Middle school robotics team places in competition by helping others

Feb 23, 2017 12:18PM ● By Tori La Rue

The Oquirrh Hills Middle School FIRST Robotics Competition team, the Velocity Raptors, poses with the trophy the team won at a state-qualifying event in Park City. (Todd Monson)

By Tori La Rue | [email protected]
 
February was a busy month for Oquirrh Hills Middle School’s robotics team. The team placed ninth in the statewide competition on Feb. 11 and represented the Jordan School District at the state capitol during Utah’s Education Day on the Hill on Feb. 24.
           
Comprised of 11 eighth- and ninth-graders, the team, self-titled the Velocity Raptors, is associated with FIRST Robotics Competition, an international systemized STEM tournament for high school students.
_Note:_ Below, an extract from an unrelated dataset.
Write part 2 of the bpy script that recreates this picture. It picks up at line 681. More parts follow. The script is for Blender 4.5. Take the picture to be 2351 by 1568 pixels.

Each year FIRST creates a challenge that competitors must accomplish using a robot they build and program. This year, the challenge involved picking up, carrying and throwing whiffle and exercise balls using robots—a complicated feat for anyone, let alone middle school kids, Velocity Raptors coach Todd Monson said.
           
“The part I enjoy most is seeing their perseverance getting past and beyond difficulties,” Monson said about his team members. “They don’t give up. They keep refining and working at things, and they don’t get frustrated.”
           
The Velocity Raptors helped other teams to persevere during work days, days that teams gathered together to make adjustments to robots, and at their region competition, where they competed to qualify for state. Ironically, helping other teams succeed is the reason the Velocity Raptors placed third at their region match in Park City, said team co-captain Nicholas Sill.
           
During the last round of the Park City qualifier, the three teams with the highest scores invited other teams to team up with them against their opponents. One of the top teams invited the Velocity Raptors to join its alliance because of the help they’d offered earlier on in the competition, Nicholas said. The Velocity Raptor’s effort in the last round brought their score up to third place.
           
“This year, we are moving further than I ever expected, so that is exciting,” said ninth-grader Anakin Lee, the team’s other co-captain.
           
In addition to the state and region competitions, the Velocity Raptors were invited to the state Legislature’s Day on Capitol Hill where academic groups from various districts presented what they’d learned during the 2016–17 school year. The OHMS robotics team had an opportunity to set up a robot battlefield and show state legislators what the team had been working on.
           
“There are so many schools all across the state, so it’s really an honor to be selected for this,” Monson said.
           
The team met for two-hour practices twice a week to prepare their robot, making numerous adjustments and additions to their robot prototype over time. The team rearranged their robot’s wheels to add stabilization and arm to increase functionality. The team members also made some superficial improvements, such as adding combat music to their robot and a green sign created from their school’s 3D Printer.
           
Nicholas, who led the team in the programming aspect of the robot, and several other students used a programming app on a smartphone to tell the robot how to move. Other students, under the direction of Anakin were, more involved in the building of the robot’s mechanisms. The Riverton Lowe’s donated several hundreds of dollars of supplies for the teenagers to use when constructing the robot body.
           
Each team member contributed unique ideas to the construction of the robot and its programming, the captains said.
           
“It’s really interesting when you get all of us working together,” Anakin said. “You couldn’t do this if you were working by yourself. You really need multiple people’s ideas to sift out the good ones.”
           
Besides teaching teamwork, Anakin said his two years on Oquirrh Hill’s robotics teams have helped give him high aspirations for the future.

“This has kind of been my dream,” he said. “I like building stuff, and building robots, and so this has been an experience for me of what I want to do in my life. I am still deciding what I am planning on doing in my life, but his is helping me learn what job—what career—I want and what classes I am going to take in high school to progress this career.”